Only rarely do the interests of art and of science come into direct conflict — although, as it happens, this week provides three examples. The balance of art and science within the Musée de l'Homme in Paris is now being resolved after heated debate (see page 217). Britain's Labour government's National Endowment for Science, Technology and the Arts, although potentially beneficial for both, nevertheless promises to set them in competition for funds (see page 222). And the artist Eduardo Paolozzi has been at the centre of comments that his newly unveiled sculpture of Newton, in imitating William Blake's allegedly snide portrait, could be seen as casting science in a bad light (see page 221).

Such controversies are untypical. Far more frequent, I believe, are attempts to see both enterprises as positive influences on each other, and to that end, much has been written comparing art and science and attempting to blur the boundaries between the two — with sceptics riposting that such discussions are ultimately of little value. It is indeed surely true that, for some artists and some scientists, the moment of creation can be of similar character — an inner revisualization of what they have perceived, leading on the one hand to a personal and subjective rendition, and on the other to a logical train of thought and new understanding that is quickly incorporated into an impersonal scientific edifice. It is not clear, however, where all of that leads us.

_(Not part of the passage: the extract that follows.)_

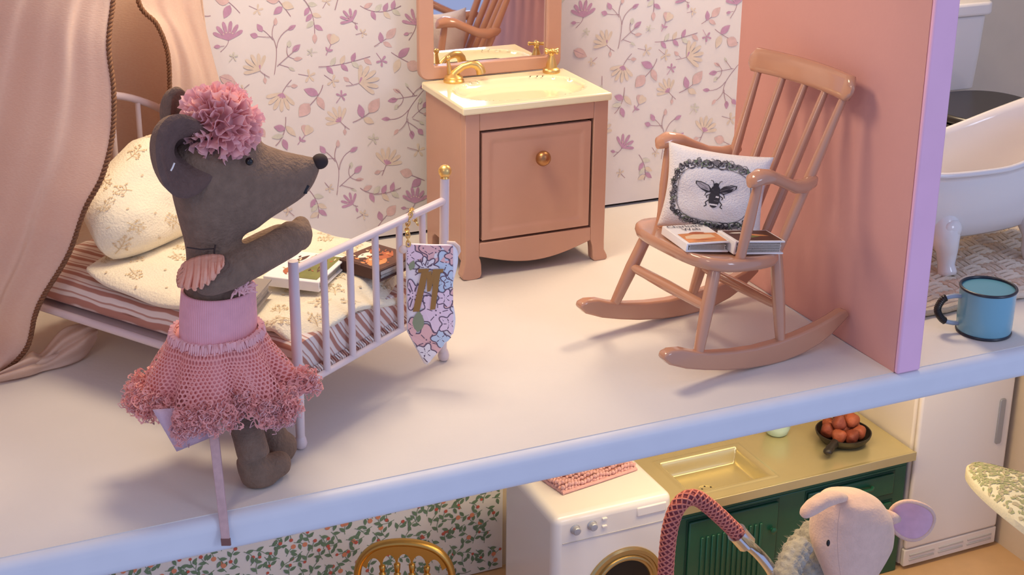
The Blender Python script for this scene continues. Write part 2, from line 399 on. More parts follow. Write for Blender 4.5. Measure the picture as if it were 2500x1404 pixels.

Furthermore, science has influenced art — as anybody who has taken an interest in artists' understanding and use of colour and perspective throughout history knows — whereas examples of art influencing science are thin on the ground. And both have been more profoundly influenced by technology. The temptation to link the two is particularly strong when considering the turn of the century, when relativity and quantum mechanics transformed scientists' perceptions. At the same time, artists and composers were undertaking a similarly profound re-evaluation of their ‘languages’, resulting, for example, in expressionism, cubism and atonality. That coincidence of revolutions is tantalizing, but evidence that there was in fact significant cross-fertilization remains elusive.

When Antonia Payne of the Ruskin School of Drawing and Fine Art invited Nature to be involved in a project linking us with artists — sponsored by the Arts Council of England — I was somewhat sceptical. Much of the discussion about art and science is of marginal importance and largely irrelevant to practitioners of both, while most people turn to each for very different things. So I asked to look at the works of candidate artists before deciding whether to pursue it. On seeing the catalogues, however, I realized that this project need not result in frothy and inconclusive discussions or a spurious attempt to marry science and art. Rather, the opportunity to allow the use of Nature as a wholly original context for art was intriguing though risky. I was being asked to hand over part of this publication to an artist — in other words, that page of Nature (and by association the rest of the issue) would itself become an original artwork. Other than the right to a blanket rejection if I found the outcome wholly offensive, I would lose any right to editorial intervention.

I agreed to do so. I am no expert in contemporary art, but I was convinced that at least one of the candidates (hitherto unknown to me) was a visually stimulating artist exploring in an original way the associations we make with images and objects — a judgement which, I was delighted to discover, was in line with international recognition and resulted in her being shortlisted for this year's (always controversial) Turner prize. So it is that Cornelia Parker's images, the first set in a weekly series of five, intentionally anonymous and unobtrusive in their presentation, can be found somewhere in this week's News and Views section.

Beneath the surface

Parker is content, for now at least, to let others make what they will of her response to this journal, rather than proclaim her intentions or offer explanations. Indeed, the impact of good art can never be fully explained. On the other hand, objectivity in art (and subjectivity in science) are legitimate and stimulating targets of exploration. Analysts' persistent failure to agree on a harmonic explanation of the famous chord at the start of Wagner's Tristan and Isolde may reflect its extraordinarily tantalizing emotive character — one that pervades the entire opera. But we should resist the idea that analysing works of art, and penetrating their objective structure, undermines their capacity to stir the emotions, just as the physicist Richard Feynman refuted the idea that discovering physical laws underlying nature diminishes our sense of wonder at it.

And knowledge of science can help in the appreciation of art, especially where artists themselves have used a scientifically based awareness of the structures and mechanisms of the natural world in generating their more or less subjective creations. It is in that spirit that perceptions shared by scientists and artists will be explored in a weekly series of articles and illustrations discussing art from the Renaissance to the contemporary. That series, by Martin Kemp, professor of art history at the University of Oxford (although originally trained as a scientist), will follow immediately after Parker's.

This, Nature's Opinion page, is usually anonymous because its staff believe in the concept of this publication having its own point of view, with final responsibility resting with the Editor. But editorial control has been exerted here to relinquish a small part of the publication to artistic expression. That warrants a more personal acknowledgement of responsibility. It also calls for an acknowledgement that these series are occidental in focus, whereas Nature's readership is also drawn from other regions in which discussions of art and science might take a very different direction. So I conclude with an invitation to readers of any origin to send in comments that might usefully broaden joint considerations of art and science, and appreciation of one stimulated by the other.